Premier and Democratic Party
(PD) leader Matteo Renzi on Friday said he "had the numbers" to
pass flagship institutional reforms without the support of the
centre-right Forza Italia (FI) party of ex-premier Silvio
Berlusconi, who pulled his backing after the PD chief imposed
Sergio Mattarella as Italian president, deepening a rift in FI.
"We have the numbers even without (FI), but I hope that
reason prevails (in Berlusconi's party)," he said.
"If Forza Italia wants to eat its words" on an
institutional reform deal called the Nazareno Pact, "buon
appetito", quipped the premier.
The PD will still respect Berlusconi and FI even if they
confirm they are pulling out of the Nazareno Pact, Renzi went
on.
"We don't aim to speak ill of our opponents, but to work
well for Italy," he said.
Renzi got a fillip in his search for votes Friday as eight
Senators and MPs with the centrist Civic Choice (SC) said they
would sit with the PD caucus and some would even join the
premier's party.
The eight said in a statement: "We welcome the invitation
of Renzi to follow a common path".
The migrants from Civic Choice include Gianluca Susta,
party leader in the Senate, Stefania Giannini, who is education
minister, Alessandro Maran, Linda Lanzillotta, well-known
labour-law reform expert Pietro Ichino, Ilaria Borletti Buitoni,
Irene Tinagli, and Carlo Calenda.
"The project of (former premier Mario) Monti is
exhausted," said Giannini.
Monti set Civic Choice up in a surprise bid for office in
the 2013 general election after serving for 14 months as a
technocrat premier who imposed austerity to bring Italy back
from the brink of a Greek-style crisis.
The split between Renzi and Berlusconi over the
imposition of Mattarella - a former critic of the ex-premier and
media magnate's conflicts of interest - has raised questions
about the future of the so-called Nazareno Pact.
The leaders of the two parties had reached that deal one
year ago on pushing through Parliament much-needed election
reforms and the abolition of the Senate as a lawmaking body.
Renzi has said that he believes that he has enough
support to pass his reforms to Italy's widely condemned election
laws as well as the institutional reforms - which require a
two-thirds majority if they are to avoid going to a referendum -
with or without the FI.
But the addition of the Civic Choice MPs and Senators
will give Renzi some extra cushioning during the votes.

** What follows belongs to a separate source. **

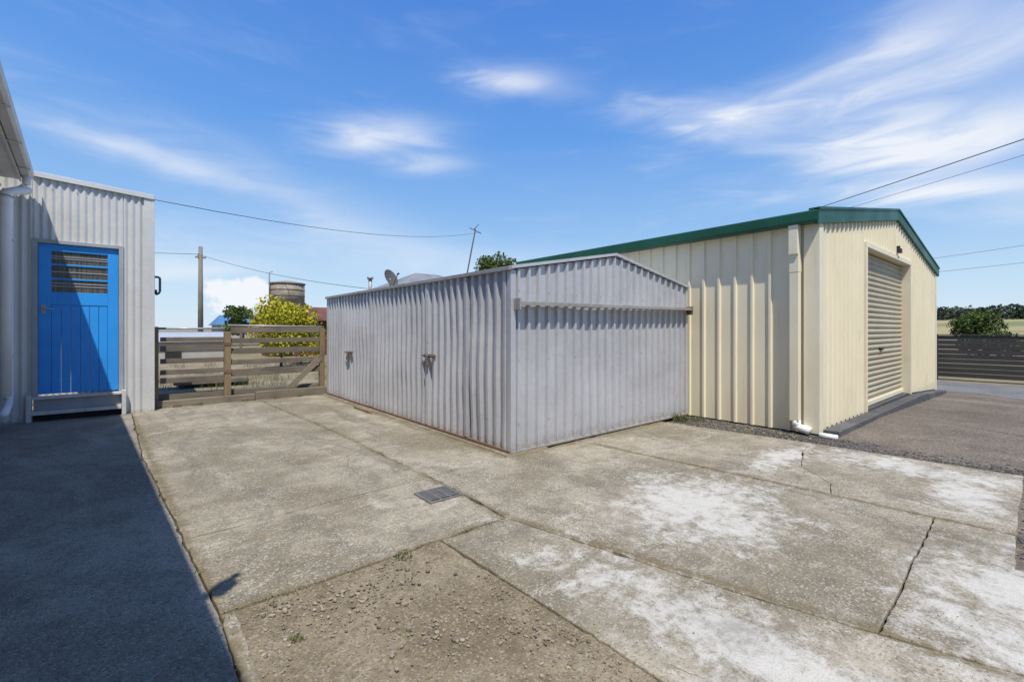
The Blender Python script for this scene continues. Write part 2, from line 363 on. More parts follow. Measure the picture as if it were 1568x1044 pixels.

Meanwhile the trouble in FI sparked by Mattarella, who
once resigned as minister rather than back a law consolidating
Berlusconi's TV empire, deepened Friday with leading dissident
Raffaele Fitto announcing he would call his own "convention" on
the future of the party.
While arguing that he is a "rebuilder", not a "breaker" of
FI, he said that the gathering on February 21 "will be
the occasion when we will begin to show our proposals for Italy
as well as for Forza Italia, and for the centre right".
Earlier in the week, Fitto denounced Berlusconi's
leadership and said the party was heading in the wrong
direction.
Like a sizeable minority in the party over which
Berlusconi had long reigned supreme, Fitto claimed Berlusconi
had been tricked by Renzi in the election of Constitutional
Court judge Mattarella as Italy's 12th president, replacing
Giorgio Napolitano who quit last month.
Berlusconi himself appeared to be shocked that an agreed
candidate for president was not part of the Nazareno Pact, even
though Renzi had publicly stated on several occasions that it
only covered electoral and Constitutional reforms.